Not sure, but emanresu A's code results in a type mismatch error, so... not a number.
Sep 1, 2021 00:45
so does 'merge' mean that (n-2) will skip over the clump of knots? and (n-1) refers to that clump? that seems to make sense
Does Quipu have any string handling?
Aside from ' and stuff
Like int-to-char, concatenate, etc?
apart from pushing and printing, i don't think so :(
z;9
That pan
Is someone going to create the LOTM post?
I can if no one's started yet
Go ahead
Ooh, I must document "QMC" in the wiki
Sep 1, 2021 00:48
Ok
@JoKing It's null in the Scala interpreter
oof. is there even a way to check for that
@DLosc 64 bytes, but should be golfable
\/1&
  ++
  /\
  \n
  /\
  ^^
  1&
  ++
  0&
  []
  %%
  1&
  >>
@JoKing I believe that's right, but I haven't tested it
this program confirms it with []
Aha
Sep 1, 2021 00:53
now i really wish there was a copy of (n-2) so i could save a couple of lines with the newline printing
Yeah.

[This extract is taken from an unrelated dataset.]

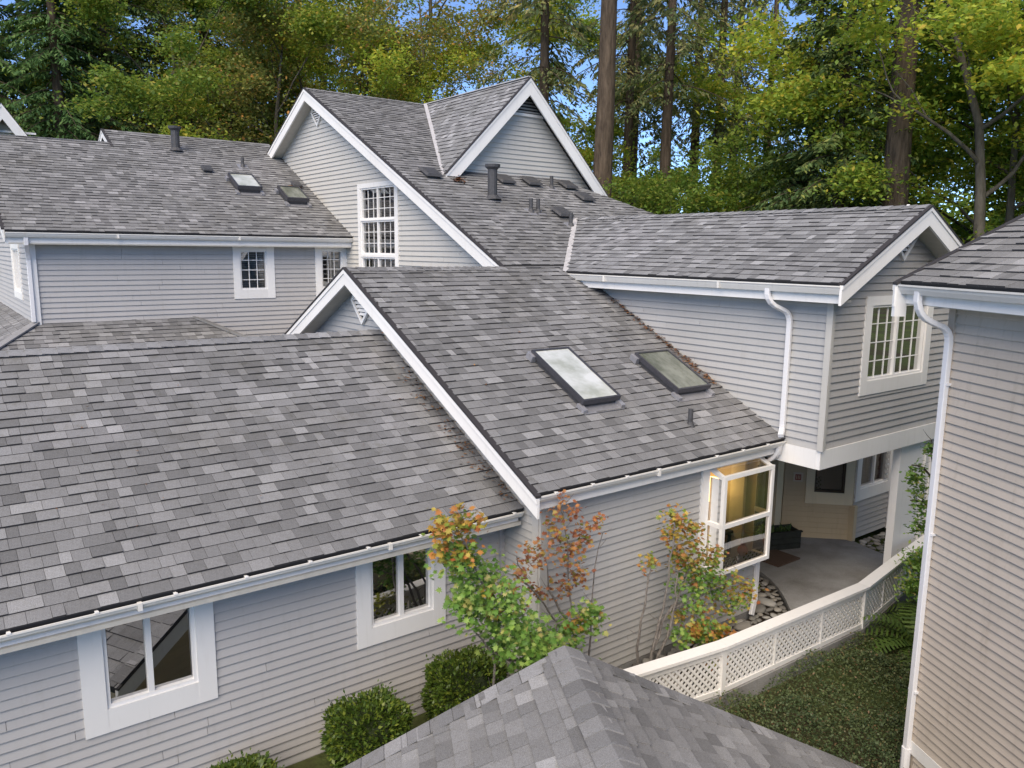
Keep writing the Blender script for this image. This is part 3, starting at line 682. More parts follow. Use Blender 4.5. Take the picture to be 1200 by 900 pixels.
# cross gable
GZ, GX, GY = 9.114, 11.5, 14.69
gs = 3.22
gl_poly = [(GY, 0.0), (19.25, gs), (GY, gs)]
rG = slab(T, (9.22, 0, 6.834), UY, V3(.70711, 0, .70711), gl_poly)
shingles(rG, (9.22, 0, 6.834), UY, V3(.70711, 0, .70711), gl_poly, (SHR_I, SHR_O), nmax=0)
slab(T, (13.78, 0, 6.834), UY, V3(-.70711, 0, .70711), [(GY, -.3), (15.6, -.3), (19.25, gs), (GY, gs)])
MB().bar((GX, GY-.01, GZ+.02), (GX, 19.2, GZ+.02), .10, .02).build('ridge_flashing', FLASHW, T)
MB().bar((9.25, GY+.05, 6.87), (11.45, 19.15, 9.13), .09, .02, up=(-.3, -.4, 1)).build('valley_flashing', FLASHW, T)
rake(T, (GX, GY, GZ-.012), (9.24, GY, 6.85), (0, -1, 0), .26, .04, crown=True)
rake(T, (GX, GY, GZ-.012), (13.98, GY, 6.62), (0, -1, 0), .26, .04, crown=True)
siding(T, (0, 14.99, 0), UX, (0, -1, 0), [(9.6, 6.2), (14.2, 6.2), (14.2, 6.35), (GX, GZ-.12), (9.6, 7.0)], .105, SID_T, joined=True)
MB().box((GX+.02, 14.95, 8.35), (.62, .02, .03)).build('vent_sill', WHITE, T)
gv = MB().add([(10.88, 14.962, 8.38), (12.12, 14.962, 8.38), (11.5, 14.962, 8.98)], [(0, 1, 2)]).build('gable_vent', UNDER, T)
z = 8.40
while z < 8.92:
    hw = .62*(8.98-z)/.6
    MB().prism([(11.5-hw, 14.94, z), (11.5+hw, 14.94, z), (11.5+hw, 14.965, z+.045), (11.5-hw, 14.965, z+.045)], (0, .004, .004)).build('louvre', SID_T, gv); z += .07
pipe(T, 9.79, 13.7, 6.34, .60, .10, cap=True, name='flue_pipe')
for x, y in ((10.41, 13.19), (10.60, 13.19), (11.02, 12.62), (12.0, 14.45)): pipe(T, x, y, roofz(x, y), .27, .04)
def box_vent(house, x, y, z, w=.2, d=.22, h=.09, sl=.5, m=FLUE):
    V = V3(0, 1, sl).normalized(); N = V3(0, -sl, 1).normalized(); c = V3(x, y, z)
    o = MB().box(c+N*.03, (w*.75, d*.7, .04), (UX, V, N)).build('box_vent', m, house)
    MB().add([c+UX*-w-V*d+N*(h-.02), c+UX*w-V*d+N*(h-.02), c+UX*w+V*d+N*(h-.02), c-UX*w+V*d+N*(h-.02), c+UX*-w*.8-V*d*.8+N*(h+.02), c+UX*w*.8-V*d*.8+N*(h+.02), c+UX*w*.8+V*d*.8+N*(h+.02), c-UX*w*.8+V*d*.8+N*(h+.02)],
             [(4, 5, 6, 7), (0, 1, 5, 4), (1, 2, 6, 5), (2, 3, 7, 6), (3, 0, 4, 7), (0, 3, 2, 1)]).build('vent_hood', m, o)
for x, y in ((8.86, 14.65), (10.74, 14.6), (11.5, 14.6), (12.55, 14.55), (12.55, 13.95), (11.15, 13.1)): box_vent(T, x, y, roofz(x, y))
litter('leaf_litter', [(9.3, 14.4, roofz(0, 14.4)+.03), (9.6, 14.5, roofz(0, 14.5)+.03)], 60, .06, parent=T, size=.05)
MB().box((14.5, 17, 2.5), (3.2, 2.2, 2.5)).build('rear_block', SID_T, T)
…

I tried a version using an extra thread, but it cost more bytes that way because of the indentation. Although, I didn't know the spaces between threads were optional...
Aha! It is a bit shorter!
62 bytes:
\/1&\n
  ++/\
  /\1&
    []
    0&
    []
    --
    1&
    <<
 
Conversation ended Sep 1, 2021 at 1:02.